The labyrinth, with a mill tower in the background

Once back at the parking area, head across the Glendale Bridge to reach the trails on the south bank of the creek. The Pratt truss-style bridge was originally built in 1928 to replace an old one-lane bridge, and featured a new pedestrian lane in addition to the two lanes for automobile traffic. In 1977 a 250-foot reinforced concrete bridge was built to replace the structure, rerouting traffic on a more direct route to the west.  The 1928 bridge was recently reopened to pedestrians in 2018 after a full restoration, and has a scenic view of the shoals and to the pond on the opposite side.

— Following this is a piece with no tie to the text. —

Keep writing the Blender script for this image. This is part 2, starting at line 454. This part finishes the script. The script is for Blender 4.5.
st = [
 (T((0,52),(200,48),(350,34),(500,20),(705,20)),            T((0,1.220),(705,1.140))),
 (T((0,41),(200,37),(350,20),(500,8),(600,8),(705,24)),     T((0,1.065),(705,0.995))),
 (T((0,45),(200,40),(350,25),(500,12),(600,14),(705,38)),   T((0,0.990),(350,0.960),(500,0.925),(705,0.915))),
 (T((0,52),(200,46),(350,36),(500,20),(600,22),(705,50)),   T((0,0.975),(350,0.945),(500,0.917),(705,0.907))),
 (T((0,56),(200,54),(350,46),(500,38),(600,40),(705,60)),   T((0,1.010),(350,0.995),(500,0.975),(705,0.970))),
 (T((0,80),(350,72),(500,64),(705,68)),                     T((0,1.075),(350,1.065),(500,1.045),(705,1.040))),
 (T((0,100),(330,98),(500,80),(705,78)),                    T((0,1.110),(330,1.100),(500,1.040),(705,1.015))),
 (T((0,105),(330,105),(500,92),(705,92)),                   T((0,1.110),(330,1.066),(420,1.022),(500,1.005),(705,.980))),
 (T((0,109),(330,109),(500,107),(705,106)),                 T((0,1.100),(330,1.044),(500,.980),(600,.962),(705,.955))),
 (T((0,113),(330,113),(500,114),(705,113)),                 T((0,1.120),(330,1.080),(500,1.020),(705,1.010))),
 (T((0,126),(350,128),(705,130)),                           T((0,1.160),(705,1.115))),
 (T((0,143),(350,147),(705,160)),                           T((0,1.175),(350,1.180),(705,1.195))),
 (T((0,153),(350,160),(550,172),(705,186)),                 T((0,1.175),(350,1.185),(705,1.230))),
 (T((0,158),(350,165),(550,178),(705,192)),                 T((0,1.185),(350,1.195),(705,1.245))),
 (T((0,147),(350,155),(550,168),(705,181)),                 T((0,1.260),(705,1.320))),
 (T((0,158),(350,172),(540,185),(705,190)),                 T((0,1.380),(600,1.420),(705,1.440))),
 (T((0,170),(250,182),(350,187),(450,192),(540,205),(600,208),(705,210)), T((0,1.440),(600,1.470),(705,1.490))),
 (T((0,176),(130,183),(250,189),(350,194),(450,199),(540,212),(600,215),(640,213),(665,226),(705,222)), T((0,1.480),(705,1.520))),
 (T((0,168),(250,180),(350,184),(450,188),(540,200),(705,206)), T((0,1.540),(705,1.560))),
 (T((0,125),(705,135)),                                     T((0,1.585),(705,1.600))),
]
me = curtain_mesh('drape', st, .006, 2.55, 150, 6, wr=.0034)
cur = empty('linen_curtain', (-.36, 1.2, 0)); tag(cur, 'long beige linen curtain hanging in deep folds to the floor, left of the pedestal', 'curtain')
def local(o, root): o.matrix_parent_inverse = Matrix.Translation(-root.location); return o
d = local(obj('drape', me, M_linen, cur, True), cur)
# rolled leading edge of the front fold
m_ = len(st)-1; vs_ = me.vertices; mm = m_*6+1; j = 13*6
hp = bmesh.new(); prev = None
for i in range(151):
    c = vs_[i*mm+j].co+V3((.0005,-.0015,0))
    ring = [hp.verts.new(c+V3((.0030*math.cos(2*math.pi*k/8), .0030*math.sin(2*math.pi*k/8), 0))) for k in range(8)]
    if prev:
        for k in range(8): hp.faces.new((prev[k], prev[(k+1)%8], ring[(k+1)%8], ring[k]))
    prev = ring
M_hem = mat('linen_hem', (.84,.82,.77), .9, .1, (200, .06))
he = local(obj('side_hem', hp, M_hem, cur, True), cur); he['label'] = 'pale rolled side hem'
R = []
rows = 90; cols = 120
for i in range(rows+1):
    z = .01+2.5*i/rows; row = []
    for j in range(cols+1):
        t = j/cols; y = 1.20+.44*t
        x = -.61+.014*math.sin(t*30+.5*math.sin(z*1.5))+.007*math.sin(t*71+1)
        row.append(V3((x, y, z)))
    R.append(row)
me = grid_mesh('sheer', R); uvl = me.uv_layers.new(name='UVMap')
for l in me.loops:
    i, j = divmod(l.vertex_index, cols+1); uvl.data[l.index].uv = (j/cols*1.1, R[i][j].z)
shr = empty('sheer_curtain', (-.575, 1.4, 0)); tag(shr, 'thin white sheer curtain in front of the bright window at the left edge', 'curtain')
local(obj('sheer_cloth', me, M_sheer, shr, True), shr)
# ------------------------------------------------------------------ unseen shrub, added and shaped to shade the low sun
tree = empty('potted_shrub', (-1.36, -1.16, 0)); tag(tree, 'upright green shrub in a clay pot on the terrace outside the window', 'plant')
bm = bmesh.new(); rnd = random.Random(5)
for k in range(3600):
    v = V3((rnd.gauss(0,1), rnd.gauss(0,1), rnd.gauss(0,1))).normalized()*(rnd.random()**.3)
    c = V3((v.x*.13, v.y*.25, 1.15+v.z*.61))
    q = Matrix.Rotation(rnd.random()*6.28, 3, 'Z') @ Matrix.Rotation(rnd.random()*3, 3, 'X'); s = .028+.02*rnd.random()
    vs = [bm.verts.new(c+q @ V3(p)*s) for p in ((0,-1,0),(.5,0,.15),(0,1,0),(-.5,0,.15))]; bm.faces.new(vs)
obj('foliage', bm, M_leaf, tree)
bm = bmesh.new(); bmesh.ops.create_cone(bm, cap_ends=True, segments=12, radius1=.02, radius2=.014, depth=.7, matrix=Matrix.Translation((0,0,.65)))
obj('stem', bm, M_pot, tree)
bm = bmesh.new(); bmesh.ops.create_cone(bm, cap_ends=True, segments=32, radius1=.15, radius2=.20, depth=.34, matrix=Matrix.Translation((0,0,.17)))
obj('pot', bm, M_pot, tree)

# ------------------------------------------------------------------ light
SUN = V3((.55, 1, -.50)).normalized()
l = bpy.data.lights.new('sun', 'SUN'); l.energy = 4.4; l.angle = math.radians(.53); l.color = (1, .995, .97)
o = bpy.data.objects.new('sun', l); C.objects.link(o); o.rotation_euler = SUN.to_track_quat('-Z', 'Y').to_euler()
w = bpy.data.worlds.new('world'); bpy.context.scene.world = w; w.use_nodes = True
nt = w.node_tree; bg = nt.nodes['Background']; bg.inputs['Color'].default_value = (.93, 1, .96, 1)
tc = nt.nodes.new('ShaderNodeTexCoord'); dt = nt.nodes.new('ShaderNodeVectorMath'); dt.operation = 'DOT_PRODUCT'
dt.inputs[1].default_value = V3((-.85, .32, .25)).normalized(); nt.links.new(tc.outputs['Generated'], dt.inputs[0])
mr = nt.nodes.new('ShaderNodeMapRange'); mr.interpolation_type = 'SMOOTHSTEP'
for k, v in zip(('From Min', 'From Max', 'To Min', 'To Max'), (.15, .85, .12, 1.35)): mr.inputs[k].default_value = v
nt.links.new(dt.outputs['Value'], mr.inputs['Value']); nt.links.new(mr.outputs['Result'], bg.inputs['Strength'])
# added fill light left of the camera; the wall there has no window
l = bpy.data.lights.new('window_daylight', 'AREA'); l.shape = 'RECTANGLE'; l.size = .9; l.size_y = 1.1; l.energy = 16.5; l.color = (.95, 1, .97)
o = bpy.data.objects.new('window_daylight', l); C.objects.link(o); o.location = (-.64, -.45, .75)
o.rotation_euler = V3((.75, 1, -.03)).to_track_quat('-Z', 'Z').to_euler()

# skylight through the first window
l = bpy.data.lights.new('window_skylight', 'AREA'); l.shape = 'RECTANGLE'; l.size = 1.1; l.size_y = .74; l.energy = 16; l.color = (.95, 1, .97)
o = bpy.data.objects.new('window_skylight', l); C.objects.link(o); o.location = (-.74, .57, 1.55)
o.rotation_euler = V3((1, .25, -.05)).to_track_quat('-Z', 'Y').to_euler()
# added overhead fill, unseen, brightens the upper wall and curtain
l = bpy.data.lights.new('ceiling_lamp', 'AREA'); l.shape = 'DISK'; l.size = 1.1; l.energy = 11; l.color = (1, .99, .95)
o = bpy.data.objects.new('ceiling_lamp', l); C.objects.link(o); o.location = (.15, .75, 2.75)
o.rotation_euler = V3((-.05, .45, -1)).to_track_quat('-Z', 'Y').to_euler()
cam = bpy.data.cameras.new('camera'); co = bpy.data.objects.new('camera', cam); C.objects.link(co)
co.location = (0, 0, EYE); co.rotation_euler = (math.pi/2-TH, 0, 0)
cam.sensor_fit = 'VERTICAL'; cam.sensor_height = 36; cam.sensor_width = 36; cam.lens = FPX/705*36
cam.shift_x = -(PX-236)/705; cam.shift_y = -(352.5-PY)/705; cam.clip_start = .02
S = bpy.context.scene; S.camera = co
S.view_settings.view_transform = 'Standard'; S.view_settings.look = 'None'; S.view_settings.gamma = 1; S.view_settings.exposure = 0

In additional to textiles, the iron industry also predominantly features in the history of Glendale. The iron ore along the banks of the creek, limestone bedrock and available timber were all contributing factors to the establishment of iron works on the banks of Lawsons Fork Creek, just west of the park. The iron works were served by one of the earliest roads in the Upstate, "Georgia Road,” an important route during the colonial and Revolutionary War eras. As the iron works were on the opposite shore from the town of Glendale, a bridge was necessary to allow workers to cross the creek, necessitating the 1800s precursor to Glendale Bridge.


Having crossed Lawsons Fork, there is a staircase descending to the creek and the trail that runs just under ½ mile along the south bank. After heavy rains portions of the trail may be inaccessible/dangerous, however the views of the shoals and dam waterfall are better from this side of the river. There are two points of access from Emma Cudd Road; keep in mind parking on this side is more of the gravel pull-off than parking lot variety.


During the summer the exposed rock is a beautiful place for a picnic, while the sandy area off Glendale Shoals Trail is great for building sand castles. (Side note: one thing to remember is that debris and trash frequently get deposited in these flood zones during high water events; glass and other hazards could pose a hazard to children at play.) Progress is being made on the invasive exotics along the creek, and the garden is well tended and interesting for kids to explore.  At just under an hour’s drive from Greenville, Glendale Shoals is well worth a stop while in the Spartanburg area.